#### INSTRUCTION
Reproduce only the lines of the material below that start at the line containing "Write the bpy" and stop at the line containing "S.camera = camo". Keep both end lines.

-=-=-

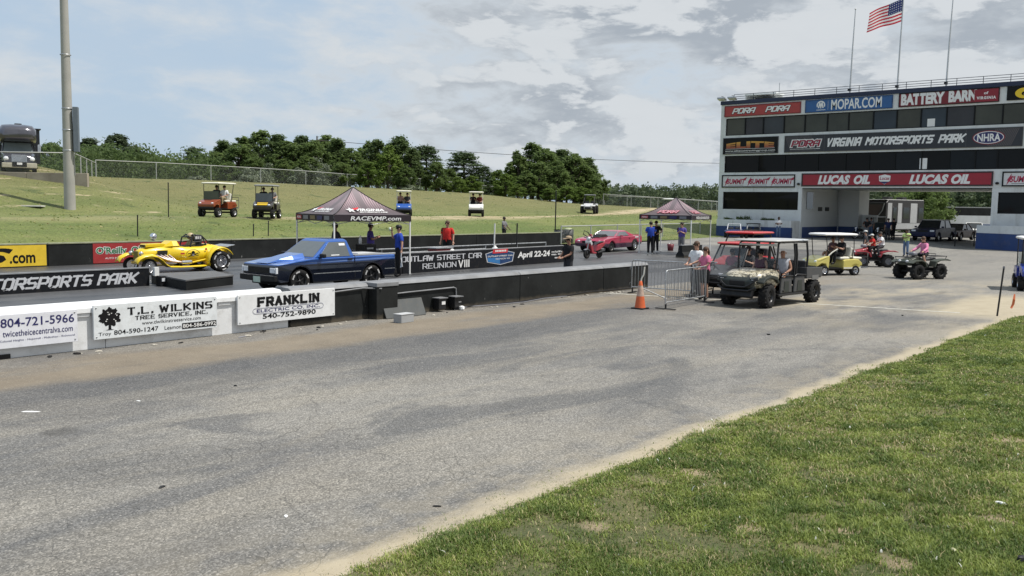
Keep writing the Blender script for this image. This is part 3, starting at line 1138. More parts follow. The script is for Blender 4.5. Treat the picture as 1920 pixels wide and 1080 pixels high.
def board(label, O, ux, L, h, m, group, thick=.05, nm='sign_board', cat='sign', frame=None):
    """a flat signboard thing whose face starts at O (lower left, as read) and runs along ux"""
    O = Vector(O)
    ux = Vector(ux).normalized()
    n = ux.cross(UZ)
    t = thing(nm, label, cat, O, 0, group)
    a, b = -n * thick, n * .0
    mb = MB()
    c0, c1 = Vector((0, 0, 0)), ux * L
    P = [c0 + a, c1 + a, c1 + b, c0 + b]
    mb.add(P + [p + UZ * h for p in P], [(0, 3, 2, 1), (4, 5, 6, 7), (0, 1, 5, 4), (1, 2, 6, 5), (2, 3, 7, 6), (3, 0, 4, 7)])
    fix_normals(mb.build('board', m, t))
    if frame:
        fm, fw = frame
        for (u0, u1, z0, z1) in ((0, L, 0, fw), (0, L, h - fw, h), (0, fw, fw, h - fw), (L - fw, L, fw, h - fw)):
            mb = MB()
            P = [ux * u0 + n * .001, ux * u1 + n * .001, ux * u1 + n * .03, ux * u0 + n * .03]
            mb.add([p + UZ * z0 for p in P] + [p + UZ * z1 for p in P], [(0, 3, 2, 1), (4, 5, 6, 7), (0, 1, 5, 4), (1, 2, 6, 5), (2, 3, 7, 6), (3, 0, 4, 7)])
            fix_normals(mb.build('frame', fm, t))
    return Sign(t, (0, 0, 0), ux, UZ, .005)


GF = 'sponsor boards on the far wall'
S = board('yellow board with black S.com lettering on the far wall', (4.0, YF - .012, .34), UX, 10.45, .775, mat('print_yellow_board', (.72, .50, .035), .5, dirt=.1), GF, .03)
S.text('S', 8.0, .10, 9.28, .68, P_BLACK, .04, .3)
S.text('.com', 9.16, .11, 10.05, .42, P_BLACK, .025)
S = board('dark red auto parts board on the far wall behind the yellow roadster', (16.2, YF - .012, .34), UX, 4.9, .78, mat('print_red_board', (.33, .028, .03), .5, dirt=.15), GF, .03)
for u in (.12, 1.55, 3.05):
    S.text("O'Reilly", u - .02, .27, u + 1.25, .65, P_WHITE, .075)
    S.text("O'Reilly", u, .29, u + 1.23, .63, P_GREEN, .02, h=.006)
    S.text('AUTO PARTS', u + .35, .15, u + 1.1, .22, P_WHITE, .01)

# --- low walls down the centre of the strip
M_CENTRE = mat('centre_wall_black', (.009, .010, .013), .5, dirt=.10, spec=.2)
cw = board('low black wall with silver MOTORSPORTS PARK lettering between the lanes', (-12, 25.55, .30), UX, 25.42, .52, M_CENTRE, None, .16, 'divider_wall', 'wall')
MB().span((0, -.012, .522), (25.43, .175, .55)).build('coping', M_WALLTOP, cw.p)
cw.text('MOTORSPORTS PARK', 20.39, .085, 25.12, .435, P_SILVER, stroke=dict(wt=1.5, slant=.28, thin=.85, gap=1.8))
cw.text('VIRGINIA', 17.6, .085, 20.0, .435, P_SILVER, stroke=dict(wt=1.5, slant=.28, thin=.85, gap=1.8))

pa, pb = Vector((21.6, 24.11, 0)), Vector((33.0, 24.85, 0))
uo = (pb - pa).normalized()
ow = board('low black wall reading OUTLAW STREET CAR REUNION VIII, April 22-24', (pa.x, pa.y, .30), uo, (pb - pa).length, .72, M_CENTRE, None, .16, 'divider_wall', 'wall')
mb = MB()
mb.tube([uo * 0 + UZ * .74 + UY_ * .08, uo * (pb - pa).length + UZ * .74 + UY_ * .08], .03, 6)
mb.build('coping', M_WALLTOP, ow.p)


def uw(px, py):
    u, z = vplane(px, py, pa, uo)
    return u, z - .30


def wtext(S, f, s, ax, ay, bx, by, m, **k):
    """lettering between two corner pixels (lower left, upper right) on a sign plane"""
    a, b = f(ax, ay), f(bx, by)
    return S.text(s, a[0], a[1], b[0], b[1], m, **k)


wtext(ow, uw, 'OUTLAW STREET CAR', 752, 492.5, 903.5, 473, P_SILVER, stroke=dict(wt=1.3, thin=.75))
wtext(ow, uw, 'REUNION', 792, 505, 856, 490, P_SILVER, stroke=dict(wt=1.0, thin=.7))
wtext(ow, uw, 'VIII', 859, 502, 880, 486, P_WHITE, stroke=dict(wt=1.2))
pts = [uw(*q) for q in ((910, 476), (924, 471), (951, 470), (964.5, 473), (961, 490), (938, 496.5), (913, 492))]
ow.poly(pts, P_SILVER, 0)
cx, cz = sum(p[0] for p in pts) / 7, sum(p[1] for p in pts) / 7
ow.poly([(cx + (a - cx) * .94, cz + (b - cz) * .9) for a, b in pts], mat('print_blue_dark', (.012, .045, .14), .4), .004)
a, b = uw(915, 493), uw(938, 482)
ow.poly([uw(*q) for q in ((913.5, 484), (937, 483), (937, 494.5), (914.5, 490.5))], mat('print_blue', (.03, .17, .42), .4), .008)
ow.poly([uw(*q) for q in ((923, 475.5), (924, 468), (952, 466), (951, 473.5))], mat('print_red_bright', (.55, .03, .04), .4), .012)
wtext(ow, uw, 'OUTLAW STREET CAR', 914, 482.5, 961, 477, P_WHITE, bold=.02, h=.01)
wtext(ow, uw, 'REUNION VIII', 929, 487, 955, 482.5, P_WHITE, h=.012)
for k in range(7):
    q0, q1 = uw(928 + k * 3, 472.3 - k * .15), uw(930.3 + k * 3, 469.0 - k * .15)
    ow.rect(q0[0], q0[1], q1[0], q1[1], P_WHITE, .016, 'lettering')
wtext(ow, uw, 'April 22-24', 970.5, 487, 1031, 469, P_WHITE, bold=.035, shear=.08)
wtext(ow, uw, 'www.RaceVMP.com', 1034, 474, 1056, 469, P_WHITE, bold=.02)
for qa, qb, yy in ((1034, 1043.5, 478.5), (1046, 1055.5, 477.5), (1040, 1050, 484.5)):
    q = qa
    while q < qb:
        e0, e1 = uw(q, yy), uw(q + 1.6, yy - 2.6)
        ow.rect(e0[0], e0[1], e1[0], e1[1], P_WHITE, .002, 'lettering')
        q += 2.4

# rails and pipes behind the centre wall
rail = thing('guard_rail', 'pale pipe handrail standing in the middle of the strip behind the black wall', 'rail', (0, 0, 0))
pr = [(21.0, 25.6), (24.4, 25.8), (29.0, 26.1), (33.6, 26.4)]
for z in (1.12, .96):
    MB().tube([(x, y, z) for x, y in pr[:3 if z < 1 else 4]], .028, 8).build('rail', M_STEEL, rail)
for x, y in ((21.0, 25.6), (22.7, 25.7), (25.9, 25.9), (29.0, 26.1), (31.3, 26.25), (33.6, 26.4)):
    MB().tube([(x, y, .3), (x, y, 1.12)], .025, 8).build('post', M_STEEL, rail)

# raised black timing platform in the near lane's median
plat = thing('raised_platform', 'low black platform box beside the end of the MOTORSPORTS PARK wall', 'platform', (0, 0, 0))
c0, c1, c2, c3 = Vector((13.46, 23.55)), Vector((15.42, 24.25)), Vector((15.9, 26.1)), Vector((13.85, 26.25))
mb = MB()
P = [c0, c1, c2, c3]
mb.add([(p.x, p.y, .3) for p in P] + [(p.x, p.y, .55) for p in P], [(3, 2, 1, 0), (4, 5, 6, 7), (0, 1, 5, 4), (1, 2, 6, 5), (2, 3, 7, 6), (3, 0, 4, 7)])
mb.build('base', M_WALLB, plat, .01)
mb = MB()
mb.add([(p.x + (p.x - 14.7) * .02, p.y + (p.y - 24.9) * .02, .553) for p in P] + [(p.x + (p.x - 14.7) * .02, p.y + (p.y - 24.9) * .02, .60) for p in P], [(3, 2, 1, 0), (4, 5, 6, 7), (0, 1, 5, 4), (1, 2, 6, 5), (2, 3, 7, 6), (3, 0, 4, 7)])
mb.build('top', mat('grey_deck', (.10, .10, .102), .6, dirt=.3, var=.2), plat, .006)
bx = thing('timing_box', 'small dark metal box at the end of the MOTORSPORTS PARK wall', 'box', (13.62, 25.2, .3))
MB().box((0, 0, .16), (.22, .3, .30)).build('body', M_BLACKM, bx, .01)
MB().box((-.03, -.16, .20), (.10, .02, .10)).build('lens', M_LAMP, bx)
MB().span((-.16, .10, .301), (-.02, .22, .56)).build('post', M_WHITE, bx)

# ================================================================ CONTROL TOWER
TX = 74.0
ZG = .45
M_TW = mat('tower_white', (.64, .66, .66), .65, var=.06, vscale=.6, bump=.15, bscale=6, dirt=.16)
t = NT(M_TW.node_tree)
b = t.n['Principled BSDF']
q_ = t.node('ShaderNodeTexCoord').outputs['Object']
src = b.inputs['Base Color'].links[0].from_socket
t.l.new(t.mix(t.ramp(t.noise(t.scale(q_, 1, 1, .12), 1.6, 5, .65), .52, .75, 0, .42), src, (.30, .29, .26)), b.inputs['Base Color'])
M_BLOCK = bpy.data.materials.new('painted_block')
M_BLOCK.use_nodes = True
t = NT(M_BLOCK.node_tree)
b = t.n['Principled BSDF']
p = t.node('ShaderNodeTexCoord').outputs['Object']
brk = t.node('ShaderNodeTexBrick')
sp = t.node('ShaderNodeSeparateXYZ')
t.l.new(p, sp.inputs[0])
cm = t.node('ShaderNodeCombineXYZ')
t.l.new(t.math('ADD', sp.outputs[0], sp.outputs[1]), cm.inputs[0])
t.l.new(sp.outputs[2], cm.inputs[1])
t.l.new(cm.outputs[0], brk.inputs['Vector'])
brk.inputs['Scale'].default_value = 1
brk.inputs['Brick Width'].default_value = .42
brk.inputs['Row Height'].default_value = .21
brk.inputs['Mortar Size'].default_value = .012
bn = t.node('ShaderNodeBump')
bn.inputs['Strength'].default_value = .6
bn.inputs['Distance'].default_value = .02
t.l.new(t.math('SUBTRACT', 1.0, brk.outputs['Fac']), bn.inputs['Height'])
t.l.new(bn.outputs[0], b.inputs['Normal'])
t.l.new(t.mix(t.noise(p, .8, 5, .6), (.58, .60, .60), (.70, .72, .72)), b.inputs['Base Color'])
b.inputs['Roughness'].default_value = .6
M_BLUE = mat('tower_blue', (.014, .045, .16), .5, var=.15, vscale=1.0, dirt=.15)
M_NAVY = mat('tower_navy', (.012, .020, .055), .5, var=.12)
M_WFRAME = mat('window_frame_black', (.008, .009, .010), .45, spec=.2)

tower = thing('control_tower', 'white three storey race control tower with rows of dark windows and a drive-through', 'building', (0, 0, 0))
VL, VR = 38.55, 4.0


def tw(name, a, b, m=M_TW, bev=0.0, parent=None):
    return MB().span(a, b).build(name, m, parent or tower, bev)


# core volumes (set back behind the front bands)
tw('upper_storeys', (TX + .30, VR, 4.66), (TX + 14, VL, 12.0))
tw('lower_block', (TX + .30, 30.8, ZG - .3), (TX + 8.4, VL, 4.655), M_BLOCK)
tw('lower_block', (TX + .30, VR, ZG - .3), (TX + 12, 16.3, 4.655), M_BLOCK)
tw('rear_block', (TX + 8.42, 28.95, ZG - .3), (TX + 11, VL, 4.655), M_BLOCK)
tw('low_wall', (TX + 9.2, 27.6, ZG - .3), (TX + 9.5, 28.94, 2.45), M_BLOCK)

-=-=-

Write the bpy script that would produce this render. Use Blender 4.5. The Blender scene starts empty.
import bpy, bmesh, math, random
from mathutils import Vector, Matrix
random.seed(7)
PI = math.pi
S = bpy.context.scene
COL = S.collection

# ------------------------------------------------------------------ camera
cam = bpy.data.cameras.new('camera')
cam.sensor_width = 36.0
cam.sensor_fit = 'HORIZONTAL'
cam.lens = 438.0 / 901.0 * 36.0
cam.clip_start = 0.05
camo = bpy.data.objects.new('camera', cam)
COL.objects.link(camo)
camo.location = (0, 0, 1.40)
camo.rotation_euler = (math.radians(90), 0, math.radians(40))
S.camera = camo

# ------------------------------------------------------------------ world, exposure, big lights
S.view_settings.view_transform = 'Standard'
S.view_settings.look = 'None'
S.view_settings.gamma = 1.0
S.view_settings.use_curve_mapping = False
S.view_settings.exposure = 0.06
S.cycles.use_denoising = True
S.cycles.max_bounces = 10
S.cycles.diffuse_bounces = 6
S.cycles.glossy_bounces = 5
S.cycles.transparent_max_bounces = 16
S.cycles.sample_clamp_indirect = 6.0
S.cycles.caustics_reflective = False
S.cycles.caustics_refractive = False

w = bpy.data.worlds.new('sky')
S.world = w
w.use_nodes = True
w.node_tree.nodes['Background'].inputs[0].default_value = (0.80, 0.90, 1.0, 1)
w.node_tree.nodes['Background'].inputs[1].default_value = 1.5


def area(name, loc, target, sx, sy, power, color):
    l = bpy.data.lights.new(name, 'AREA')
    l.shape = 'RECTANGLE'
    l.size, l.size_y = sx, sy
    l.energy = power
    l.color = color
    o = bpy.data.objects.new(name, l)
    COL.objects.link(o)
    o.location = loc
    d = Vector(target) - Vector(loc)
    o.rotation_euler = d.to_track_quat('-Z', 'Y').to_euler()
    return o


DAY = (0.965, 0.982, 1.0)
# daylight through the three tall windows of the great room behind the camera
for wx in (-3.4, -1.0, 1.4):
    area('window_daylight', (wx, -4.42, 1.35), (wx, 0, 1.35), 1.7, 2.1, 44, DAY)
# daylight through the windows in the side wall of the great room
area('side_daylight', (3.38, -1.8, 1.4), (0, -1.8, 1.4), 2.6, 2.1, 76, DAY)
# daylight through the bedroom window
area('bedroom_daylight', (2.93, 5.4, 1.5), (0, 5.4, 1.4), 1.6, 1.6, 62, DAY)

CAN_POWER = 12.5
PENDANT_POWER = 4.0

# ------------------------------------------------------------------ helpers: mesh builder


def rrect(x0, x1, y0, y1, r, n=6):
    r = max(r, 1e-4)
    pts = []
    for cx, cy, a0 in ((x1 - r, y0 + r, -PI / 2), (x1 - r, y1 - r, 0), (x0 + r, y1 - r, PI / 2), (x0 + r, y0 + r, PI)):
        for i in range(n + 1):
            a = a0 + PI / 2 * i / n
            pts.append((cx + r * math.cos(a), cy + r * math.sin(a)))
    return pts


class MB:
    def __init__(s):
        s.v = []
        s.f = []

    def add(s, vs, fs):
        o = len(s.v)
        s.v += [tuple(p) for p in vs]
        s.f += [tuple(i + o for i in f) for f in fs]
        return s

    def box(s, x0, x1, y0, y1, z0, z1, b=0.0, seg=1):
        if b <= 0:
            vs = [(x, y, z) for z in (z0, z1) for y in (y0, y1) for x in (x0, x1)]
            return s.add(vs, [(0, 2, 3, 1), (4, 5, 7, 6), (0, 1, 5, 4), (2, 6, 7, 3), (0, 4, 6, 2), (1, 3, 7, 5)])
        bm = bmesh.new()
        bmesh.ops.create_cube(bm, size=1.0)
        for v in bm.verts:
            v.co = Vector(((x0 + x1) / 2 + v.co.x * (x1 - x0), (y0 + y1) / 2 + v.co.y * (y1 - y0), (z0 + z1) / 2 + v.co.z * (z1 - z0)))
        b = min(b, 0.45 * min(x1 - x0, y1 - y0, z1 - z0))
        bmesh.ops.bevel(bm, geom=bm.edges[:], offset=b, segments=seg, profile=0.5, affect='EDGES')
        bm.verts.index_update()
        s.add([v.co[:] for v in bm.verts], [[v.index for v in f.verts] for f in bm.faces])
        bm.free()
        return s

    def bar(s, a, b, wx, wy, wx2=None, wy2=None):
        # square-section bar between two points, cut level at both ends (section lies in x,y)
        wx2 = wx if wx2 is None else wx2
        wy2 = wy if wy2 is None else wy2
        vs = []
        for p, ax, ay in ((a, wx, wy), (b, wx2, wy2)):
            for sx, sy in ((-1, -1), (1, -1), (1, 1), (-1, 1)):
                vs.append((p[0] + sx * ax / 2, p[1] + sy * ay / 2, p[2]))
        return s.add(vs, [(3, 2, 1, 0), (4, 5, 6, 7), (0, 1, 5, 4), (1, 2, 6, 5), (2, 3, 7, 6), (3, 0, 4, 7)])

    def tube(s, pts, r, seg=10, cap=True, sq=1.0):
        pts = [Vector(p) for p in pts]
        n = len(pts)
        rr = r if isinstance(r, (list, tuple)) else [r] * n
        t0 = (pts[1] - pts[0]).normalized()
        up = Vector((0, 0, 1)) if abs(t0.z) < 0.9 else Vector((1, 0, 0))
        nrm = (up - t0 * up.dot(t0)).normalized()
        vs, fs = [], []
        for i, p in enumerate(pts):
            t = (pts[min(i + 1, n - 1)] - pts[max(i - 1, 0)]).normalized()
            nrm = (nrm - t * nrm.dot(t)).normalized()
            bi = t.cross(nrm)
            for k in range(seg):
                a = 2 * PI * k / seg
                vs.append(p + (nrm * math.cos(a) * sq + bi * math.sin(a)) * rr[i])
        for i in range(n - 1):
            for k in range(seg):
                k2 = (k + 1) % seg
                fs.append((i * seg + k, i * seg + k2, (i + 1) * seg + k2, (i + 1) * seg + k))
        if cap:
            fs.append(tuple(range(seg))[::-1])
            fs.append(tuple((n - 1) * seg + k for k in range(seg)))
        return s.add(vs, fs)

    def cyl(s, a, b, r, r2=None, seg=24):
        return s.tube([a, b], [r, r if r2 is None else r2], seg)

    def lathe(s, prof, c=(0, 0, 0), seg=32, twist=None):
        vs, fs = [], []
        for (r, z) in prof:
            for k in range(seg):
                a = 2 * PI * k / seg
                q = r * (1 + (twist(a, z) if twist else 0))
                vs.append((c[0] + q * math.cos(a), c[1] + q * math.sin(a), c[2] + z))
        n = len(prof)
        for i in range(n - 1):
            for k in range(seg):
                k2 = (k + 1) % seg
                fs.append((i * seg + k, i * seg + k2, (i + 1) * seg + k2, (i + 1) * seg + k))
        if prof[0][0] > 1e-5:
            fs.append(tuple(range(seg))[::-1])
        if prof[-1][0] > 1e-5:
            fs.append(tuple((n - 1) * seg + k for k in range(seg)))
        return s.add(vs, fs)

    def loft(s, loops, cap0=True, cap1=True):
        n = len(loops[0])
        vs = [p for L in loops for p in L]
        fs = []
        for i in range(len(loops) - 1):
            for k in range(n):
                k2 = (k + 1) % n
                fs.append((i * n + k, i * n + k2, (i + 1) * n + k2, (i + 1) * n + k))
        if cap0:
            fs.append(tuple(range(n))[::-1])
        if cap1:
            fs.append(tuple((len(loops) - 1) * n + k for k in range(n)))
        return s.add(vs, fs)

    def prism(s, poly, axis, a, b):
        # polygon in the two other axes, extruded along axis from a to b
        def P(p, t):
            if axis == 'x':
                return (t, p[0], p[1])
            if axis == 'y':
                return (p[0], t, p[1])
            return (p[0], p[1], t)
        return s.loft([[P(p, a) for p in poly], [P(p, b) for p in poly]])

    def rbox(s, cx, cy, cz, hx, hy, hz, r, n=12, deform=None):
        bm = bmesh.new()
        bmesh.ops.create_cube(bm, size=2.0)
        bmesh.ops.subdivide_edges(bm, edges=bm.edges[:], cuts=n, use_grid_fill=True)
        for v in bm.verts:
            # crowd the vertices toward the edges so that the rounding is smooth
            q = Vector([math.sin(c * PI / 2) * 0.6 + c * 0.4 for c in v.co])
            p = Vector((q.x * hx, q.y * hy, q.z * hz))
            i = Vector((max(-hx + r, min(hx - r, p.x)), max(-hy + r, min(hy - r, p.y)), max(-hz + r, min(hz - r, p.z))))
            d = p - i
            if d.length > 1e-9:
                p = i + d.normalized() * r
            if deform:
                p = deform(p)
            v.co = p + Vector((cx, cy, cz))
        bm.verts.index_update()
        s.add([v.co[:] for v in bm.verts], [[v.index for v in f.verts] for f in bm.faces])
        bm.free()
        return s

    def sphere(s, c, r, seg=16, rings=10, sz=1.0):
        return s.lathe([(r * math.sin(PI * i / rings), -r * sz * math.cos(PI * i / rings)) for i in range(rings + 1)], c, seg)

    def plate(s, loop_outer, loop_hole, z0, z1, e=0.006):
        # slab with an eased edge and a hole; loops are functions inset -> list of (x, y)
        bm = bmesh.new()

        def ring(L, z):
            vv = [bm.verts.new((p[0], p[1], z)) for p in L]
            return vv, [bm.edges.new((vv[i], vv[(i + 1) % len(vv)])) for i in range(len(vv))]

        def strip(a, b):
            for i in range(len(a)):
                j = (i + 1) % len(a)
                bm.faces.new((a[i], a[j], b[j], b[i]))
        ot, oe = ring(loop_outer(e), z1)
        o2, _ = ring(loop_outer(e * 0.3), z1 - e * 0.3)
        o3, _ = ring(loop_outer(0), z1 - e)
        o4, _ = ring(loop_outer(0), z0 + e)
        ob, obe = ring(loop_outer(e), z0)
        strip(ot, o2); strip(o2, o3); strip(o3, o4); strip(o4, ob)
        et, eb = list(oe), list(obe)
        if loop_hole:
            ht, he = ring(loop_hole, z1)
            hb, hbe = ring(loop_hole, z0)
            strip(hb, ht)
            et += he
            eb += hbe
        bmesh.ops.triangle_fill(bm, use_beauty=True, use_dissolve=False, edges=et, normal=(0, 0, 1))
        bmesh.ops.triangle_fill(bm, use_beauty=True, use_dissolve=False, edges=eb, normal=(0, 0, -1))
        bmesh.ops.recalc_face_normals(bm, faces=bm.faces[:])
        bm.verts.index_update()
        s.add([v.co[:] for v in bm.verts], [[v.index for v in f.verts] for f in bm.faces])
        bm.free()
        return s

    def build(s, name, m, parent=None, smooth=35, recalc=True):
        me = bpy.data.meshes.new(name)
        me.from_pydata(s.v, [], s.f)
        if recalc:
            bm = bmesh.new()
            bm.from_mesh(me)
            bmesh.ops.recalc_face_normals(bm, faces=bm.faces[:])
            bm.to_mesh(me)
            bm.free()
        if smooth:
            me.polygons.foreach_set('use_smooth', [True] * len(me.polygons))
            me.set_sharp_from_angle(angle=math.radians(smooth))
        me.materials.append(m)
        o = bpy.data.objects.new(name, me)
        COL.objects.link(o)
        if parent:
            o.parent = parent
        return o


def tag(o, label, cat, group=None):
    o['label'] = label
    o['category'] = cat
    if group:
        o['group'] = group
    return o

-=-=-

#### EXERCISE RESULT
Write the bpy script that would produce this render. Use Blender 4.5. The Blender scene starts empty.
import bpy, bmesh, math, random
from mathutils import Vector, Matrix
random.seed(7)
PI = math.pi
S = bpy.context.scene
COL = S.collection

# ------------------------------------------------------------------ camera
cam = bpy.data.cameras.new('camera')
cam.sensor_width = 36.0
cam.sensor_fit = 'HORIZONTAL'
cam.lens = 438.0 / 901.0 * 36.0
cam.clip_start = 0.05
camo = bpy.data.objects.new('camera', cam)
COL.objects.link(camo)
camo.location = (0, 0, 1.40)
camo.rotation_euler = (math.radians(90), 0, math.radians(40))
S.camera = camo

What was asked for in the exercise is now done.